Friday, April 27, 2018

Indian Horse

The legacy of the residential school system which afflicted generations of First Nations children still reverberates today.

A problem with taking religion too seriously, as noted by many others I'm sure, with institutionalizing it and using it to guide governmental policy, is that the people operating within such a bureaucracy don't think they derive their power from fallible mortal men and women, they believe it comes from an all-knowing supreme being, and if they think that they are correctly acting in the interests of a supreme being, that somehow they logically figured out what that being actually wants them to do, it's a completely different kind of managerial ego, because everything they do is sanctioned by perfection, and if their interpretation of his or her omnipotent designs is legally and politically considered to be nothing less than perfect, they tend to believe their actions are irrefutably just.

No matter how cruel.

The residential school presented in Indian Horse doesn't even teach the students real world skills like mathematics or logic, rather it focuses on meticulously studying the bible as if its compelling stories will help them learn how to become accountants or lawyers or doctors.

Thus, as multiple other sources have noted, many students didn't have the skills to find any job whatsoever after graduating, and since many of them had been systematically abused throughout their formative years, many fell into a dire cycle of drug addiction and alcoholism on the streets.

And were plagued afterwards by uninformed cultural stereotypes which developed.

It's not something you just shake off and forget about.

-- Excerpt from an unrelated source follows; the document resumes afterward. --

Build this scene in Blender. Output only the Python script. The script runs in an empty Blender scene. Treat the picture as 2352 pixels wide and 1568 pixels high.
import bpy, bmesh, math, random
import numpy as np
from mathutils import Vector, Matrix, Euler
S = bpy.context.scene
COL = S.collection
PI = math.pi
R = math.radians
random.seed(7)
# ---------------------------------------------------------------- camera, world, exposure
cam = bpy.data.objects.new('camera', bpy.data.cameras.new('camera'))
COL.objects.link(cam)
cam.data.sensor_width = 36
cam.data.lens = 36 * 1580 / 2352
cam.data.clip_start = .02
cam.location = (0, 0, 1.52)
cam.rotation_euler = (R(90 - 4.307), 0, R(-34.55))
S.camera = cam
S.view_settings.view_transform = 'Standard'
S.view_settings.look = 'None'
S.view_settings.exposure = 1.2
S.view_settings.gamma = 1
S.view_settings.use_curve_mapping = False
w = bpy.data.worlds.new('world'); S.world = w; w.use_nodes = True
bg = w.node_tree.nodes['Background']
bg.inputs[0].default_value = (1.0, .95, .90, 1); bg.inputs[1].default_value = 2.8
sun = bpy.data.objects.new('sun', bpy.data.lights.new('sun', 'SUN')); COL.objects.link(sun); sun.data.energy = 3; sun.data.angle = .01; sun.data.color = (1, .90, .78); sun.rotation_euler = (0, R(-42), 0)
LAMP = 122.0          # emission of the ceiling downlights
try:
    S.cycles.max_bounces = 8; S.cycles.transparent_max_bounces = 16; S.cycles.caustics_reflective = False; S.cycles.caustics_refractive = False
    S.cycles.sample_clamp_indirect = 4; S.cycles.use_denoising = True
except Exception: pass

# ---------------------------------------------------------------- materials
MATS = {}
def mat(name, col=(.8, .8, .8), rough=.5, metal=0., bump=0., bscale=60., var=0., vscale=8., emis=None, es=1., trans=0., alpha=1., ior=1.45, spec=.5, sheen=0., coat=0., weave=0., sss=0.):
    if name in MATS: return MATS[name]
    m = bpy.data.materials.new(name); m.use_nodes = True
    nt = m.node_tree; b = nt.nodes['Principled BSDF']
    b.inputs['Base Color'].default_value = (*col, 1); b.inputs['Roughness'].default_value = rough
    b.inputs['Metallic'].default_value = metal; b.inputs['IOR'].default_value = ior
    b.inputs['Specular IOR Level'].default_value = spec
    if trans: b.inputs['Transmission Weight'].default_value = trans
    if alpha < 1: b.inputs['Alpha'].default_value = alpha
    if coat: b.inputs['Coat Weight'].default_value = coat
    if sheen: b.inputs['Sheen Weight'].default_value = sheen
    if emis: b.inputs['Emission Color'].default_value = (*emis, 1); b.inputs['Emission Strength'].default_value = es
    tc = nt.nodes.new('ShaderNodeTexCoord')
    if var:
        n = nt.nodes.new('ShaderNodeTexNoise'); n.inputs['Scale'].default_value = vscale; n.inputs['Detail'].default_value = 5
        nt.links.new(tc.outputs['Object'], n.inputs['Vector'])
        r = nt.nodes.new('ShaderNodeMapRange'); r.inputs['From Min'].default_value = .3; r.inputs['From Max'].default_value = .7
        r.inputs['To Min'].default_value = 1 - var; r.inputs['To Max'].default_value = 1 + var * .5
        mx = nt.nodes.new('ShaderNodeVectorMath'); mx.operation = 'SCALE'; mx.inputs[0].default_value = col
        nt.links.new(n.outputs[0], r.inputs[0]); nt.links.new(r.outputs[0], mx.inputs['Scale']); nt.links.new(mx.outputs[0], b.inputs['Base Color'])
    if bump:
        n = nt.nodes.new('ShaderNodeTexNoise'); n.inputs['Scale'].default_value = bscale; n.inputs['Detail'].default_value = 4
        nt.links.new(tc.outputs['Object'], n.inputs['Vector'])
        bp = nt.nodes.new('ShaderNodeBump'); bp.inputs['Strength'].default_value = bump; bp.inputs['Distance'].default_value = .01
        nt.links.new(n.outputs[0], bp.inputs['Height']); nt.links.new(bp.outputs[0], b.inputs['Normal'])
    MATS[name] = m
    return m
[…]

Indian Horse examines a colonized people doing their best to play with a deck stacked against them.

Racism ubiquitously assaults them as they boldly compete, as they regularly face daunting challenges.

One student is gifted athletically and seems poised to make a name for himself in the NHL (Sladen Peltier, Forrest Goodluck, and Ajuawak Kapashesit as Saul).

But he faces internalized demons and mass cultural characterizations that turn the most thrilling time of his life into a harsh struggle.

He would have made a huge difference for any team that had signed him.

If the goal is to win hockey games, why does anything other than one's ability to help teams win matter?